When to use switchgear vs switchboard vs panelboard?
Use panelboards for branch circuit distribution, switchboards for commercial service entrance and main distribution where ratings fit, and switchgear where fault duty, outage flexibility, or critical-facility expectations are higher. The real decision order is fault current, ampacity, maintenance requirements, room layout, and then budget.
Can a switchboard replace switchgear in a commercial building?
Sometimes yes, but not automatically. A switchboard can serve a commercial building main if its listed SCCR, current rating, and service-entrance configuration match the project. It cannot replace switchgear when the available fault current is too high, when required maintenance flexibility points to draw out switchgear, or when the specification demands higher-end tested construction.
What is the maximum current rating of a panelboard vs switchboard?
In common U.S. catalog practice, panelboards top out at 1200 A incoming main, while switchboards extend much higher; Eaton cites switchboards up to 6000 A bus in its fundamentals. Switchgear goes higher again, with IEEE preferred main-bus ratings extending to 10,000 A in low-voltage switchgear.

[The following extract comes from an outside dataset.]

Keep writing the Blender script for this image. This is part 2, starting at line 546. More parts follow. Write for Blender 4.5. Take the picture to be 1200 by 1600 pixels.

How to choose between switchgear switchboard and panelboard for fault current?
Start with a short-circuit study, not a visual preference. If the downstream point has modest available fault current, a panelboard may work. As fault current rises, switchboards become more practical. Where fault levels are very high, or where short-time withstand and maintenance access matter, switchgear is usually the right answer.
Switchgear vs switchboard arc flash comparison: what actually changes?
The biggest change is not the label itself but the tested design and options. Standard switchgear is not automatically arc-resistant, yet switchgear platforms are where arc-resistant tested designs are commonly specified. Switchboards generally provide less compartmentalization and fewer arc-resistant design pathways than high-end switchgear.